SUPPLIED INFORMATION —
====================

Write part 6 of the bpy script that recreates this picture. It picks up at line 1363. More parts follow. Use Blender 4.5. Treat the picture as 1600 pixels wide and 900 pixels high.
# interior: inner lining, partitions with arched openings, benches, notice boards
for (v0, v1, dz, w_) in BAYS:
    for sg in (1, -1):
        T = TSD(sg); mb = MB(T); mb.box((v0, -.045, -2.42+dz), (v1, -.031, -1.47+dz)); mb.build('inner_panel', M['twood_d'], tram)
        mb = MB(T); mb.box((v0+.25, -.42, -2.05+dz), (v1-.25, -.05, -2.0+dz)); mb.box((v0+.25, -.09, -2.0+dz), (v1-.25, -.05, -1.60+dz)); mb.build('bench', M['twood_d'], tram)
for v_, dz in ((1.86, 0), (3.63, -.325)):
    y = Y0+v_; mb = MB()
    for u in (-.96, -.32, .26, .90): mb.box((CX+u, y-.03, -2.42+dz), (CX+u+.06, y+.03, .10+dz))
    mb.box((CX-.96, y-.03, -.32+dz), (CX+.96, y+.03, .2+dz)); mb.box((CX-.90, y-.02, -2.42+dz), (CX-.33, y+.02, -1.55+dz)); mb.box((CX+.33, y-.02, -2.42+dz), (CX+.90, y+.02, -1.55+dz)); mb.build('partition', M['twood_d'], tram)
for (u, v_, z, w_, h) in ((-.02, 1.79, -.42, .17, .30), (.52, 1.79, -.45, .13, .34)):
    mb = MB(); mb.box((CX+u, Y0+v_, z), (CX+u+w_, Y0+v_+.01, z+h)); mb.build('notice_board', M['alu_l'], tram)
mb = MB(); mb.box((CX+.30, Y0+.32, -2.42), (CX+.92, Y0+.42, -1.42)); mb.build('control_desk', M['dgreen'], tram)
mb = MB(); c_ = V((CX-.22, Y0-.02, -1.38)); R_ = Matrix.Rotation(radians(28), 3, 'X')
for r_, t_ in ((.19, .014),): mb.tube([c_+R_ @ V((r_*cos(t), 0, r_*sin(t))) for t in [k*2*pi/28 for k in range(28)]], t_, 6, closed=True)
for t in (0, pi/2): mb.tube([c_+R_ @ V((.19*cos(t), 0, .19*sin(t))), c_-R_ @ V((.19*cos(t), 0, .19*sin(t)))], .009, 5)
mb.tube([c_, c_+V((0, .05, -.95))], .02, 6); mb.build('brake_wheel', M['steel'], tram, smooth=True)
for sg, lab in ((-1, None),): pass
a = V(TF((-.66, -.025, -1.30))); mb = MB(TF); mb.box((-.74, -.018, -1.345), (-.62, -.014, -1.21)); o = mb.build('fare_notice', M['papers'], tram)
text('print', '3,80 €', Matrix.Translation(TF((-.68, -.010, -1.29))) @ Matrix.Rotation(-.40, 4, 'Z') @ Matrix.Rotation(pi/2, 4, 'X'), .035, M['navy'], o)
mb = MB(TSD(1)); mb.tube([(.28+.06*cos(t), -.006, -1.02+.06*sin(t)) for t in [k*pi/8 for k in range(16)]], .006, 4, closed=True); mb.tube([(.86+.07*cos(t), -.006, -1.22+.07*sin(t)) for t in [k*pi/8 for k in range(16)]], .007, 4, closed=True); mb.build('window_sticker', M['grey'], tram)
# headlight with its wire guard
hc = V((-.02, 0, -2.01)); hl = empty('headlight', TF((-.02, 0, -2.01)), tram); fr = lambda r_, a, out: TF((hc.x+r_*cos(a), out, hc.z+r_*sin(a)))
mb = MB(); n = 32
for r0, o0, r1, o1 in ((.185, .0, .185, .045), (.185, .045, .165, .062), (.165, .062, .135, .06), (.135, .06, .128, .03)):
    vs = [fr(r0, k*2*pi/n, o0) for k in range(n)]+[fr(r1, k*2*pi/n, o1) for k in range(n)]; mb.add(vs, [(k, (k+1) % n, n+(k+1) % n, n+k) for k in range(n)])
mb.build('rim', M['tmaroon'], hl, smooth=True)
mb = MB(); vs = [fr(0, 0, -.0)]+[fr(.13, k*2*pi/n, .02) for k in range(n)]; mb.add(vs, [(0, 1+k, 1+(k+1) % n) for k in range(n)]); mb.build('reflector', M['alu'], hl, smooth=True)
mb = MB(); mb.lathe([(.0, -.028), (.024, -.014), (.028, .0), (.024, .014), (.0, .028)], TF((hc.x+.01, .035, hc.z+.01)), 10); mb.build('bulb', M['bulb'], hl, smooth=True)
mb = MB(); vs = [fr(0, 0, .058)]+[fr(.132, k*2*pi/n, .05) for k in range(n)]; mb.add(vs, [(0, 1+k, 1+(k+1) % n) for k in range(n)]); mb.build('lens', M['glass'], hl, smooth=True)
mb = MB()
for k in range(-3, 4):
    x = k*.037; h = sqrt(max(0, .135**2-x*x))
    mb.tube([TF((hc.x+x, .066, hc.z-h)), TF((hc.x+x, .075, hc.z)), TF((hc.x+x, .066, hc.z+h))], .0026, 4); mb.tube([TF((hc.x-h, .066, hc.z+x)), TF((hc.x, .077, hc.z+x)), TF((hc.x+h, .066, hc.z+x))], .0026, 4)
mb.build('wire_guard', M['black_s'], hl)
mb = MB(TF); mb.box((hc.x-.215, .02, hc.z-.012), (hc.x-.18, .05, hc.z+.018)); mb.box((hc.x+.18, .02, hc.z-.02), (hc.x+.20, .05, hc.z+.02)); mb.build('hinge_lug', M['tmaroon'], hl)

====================

EXERCISE OBJECTIVE — Repeat the whole listing exactly, keeping every line intact.

EXPECTED OUTPUT —
Write part 6 of the bpy script that recreates this picture. It picks up at line 1363. More parts follow. Use Blender 4.5. Treat the picture as 1600 pixels wide and 900 pixels high.
# interior: inner lining, partitions with arched openings, benches, notice boards
for (v0, v1, dz, w_) in BAYS:
    for sg in (1, -1):
        T = TSD(sg); mb = MB(T); mb.box((v0, -.045, -2.42+dz), (v1, -.031, -1.47+dz)); mb.build('inner_panel', M['twood_d'], tram)
        mb = MB(T); mb.box((v0+.25, -.42, -2.05+dz), (v1-.25, -.05, -2.0+dz)); mb.box((v0+.25, -.09, -2.0+dz), (v1-.25, -.05, -1.60+dz)); mb.build('bench', M['twood_d'], tram)
for v_, dz in ((1.86, 0), (3.63, -.325)):
    y = Y0+v_; mb = MB()
    for u in (-.96, -.32, .26, .90): mb.box((CX+u, y-.03, -2.42+dz), (CX+u+.06, y+.03, .10+dz))
    mb.box((CX-.96, y-.03, -.32+dz), (CX+.96, y+.03, .2+dz)); mb.box((CX-.90, y-.02, -2.42+dz), (CX-.33, y+.02, -1.55+dz)); mb.box((CX+.33, y-.02, -2.42+dz), (CX+.90, y+.02, -1.55+dz)); mb.build('partition', M['twood_d'], tram)
for (u, v_, z, w_, h) in ((-.02, 1.79, -.42, .17, .30), (.52, 1.79, -.45, .13, .34)):
    mb = MB(); mb.box((CX+u, Y0+v_, z), (CX+u+w_, Y0+v_+.01, z+h)); mb.build('notice_board', M['alu_l'], tram)
mb = MB(); mb.box((CX+.30, Y0+.32, -2.42), (CX+.92, Y0+.42, -1.42)); mb.build('control_desk', M['dgreen'], tram)
mb = MB(); c_ = V((CX-.22, Y0-.02, -1.38)); R_ = Matrix.Rotation(radians(28), 3, 'X')
for r_, t_ in ((.19, .014),): mb.tube([c_+R_ @ V((r_*cos(t), 0, r_*sin(t))) for t in [k*2*pi/28 for k in range(28)]], t_, 6, closed=True)
for t in (0, pi/2): mb.tube([c_+R_ @ V((.19*cos(t), 0, .19*sin(t))), c_-R_ @ V((.19*cos(t), 0, .19*sin(t)))], .009, 5)
mb.tube([c_, c_+V((0, .05, -.95))], .02, 6); mb.build('brake_wheel', M['steel'], tram, smooth=True)
for sg, lab in ((-1, None),): pass
a = V(TF((-.66, -.025, -1.30))); mb = MB(TF); mb.box((-.74, -.018, -1.345), (-.62, -.014, -1.21)); o = mb.build('fare_notice', M['papers'], tram)
text('print', '3,80 €', Matrix.Translation(TF((-.68, -.010, -1.29))) @ Matrix.Rotation(-.40, 4, 'Z') @ Matrix.Rotation(pi/2, 4, 'X'), .035, M['navy'], o)
mb = MB(TSD(1)); mb.tube([(.28+.06*cos(t), -.006, -1.02+.06*sin(t)) for t in [k*pi/8 for k in range(16)]], .006, 4, closed=True); mb.tube([(.86+.07*cos(t), -.006, -1.22+.07*sin(t)) for t in [k*pi/8 for k in range(16)]], .007, 4, closed=True); mb.build('window_sticker', M['grey'], tram)
# headlight with its wire guard
hc = V((-.02, 0, -2.01)); hl = empty('headlight', TF((-.02, 0, -2.01)), tram); fr = lambda r_, a, out: TF((hc.x+r_*cos(a), out, hc.z+r_*sin(a)))
mb = MB(); n = 32
for r0, o0, r1, o1 in ((.185, .0, .185, .045), (.185, .045, .165, .062), (.165, .062, .135, .06), (.135, .06, .128, .03)):
    vs = [fr(r0, k*2*pi/n, o0) for k in range(n)]+[fr(r1, k*2*pi/n, o1) for k in range(n)]; mb.add(vs, [(k, (k+1) % n, n+(k+1) % n, n+k) for k in range(n)])
mb.build('rim', M['tmaroon'], hl, smooth=True)
mb = MB(); vs = [fr(0, 0, -.0)]+[fr(.13, k*2*pi/n, .02) for k in range(n)]; mb.add(vs, [(0, 1+k, 1+(k+1) % n) for k in range(n)]); mb.build('reflector', M['alu'], hl, smooth=True)
mb = MB(); mb.lathe([(.0, -.028), (.024, -.014), (.028, .0), (.024, .014), (.0, .028)], TF((hc.x+.01, .035, hc.z+.01)), 10); mb.build('bulb', M['bulb'], hl, smooth=True)
mb = MB(); vs = [fr(0, 0, .058)]+[fr(.132, k*2*pi/n, .05) for k in range(n)]; mb.add(vs, [(0, 1+k, 1+(k+1) % n) for k in range(n)]); mb.build('lens', M['glass'], hl, smooth=True)
mb = MB()
for k in range(-3, 4):
    x = k*.037; h = sqrt(max(0, .135**2-x*x))
    mb.tube([TF((hc.x+x, .066, hc.z-h)), TF((hc.x+x, .075, hc.z)), TF((hc.x+x, .066, hc.z+h))], .0026, 4); mb.tube([TF((hc.x-h, .066, hc.z+x)), TF((hc.x, .077, hc.z+x)), TF((hc.x+h, .066, hc.z+x))], .0026, 4)
mb.build('wire_guard', M['black_s'], hl)
mb = MB(TF); mb.box((hc.x-.215, .02, hc.z-.012), (hc.x-.18, .05, hc.z+.018)); mb.box((hc.x+.18, .02, hc.z-.02), (hc.x+.20, .05, hc.z+.02)); mb.build('hinge_lug', M['tmaroon'], hl)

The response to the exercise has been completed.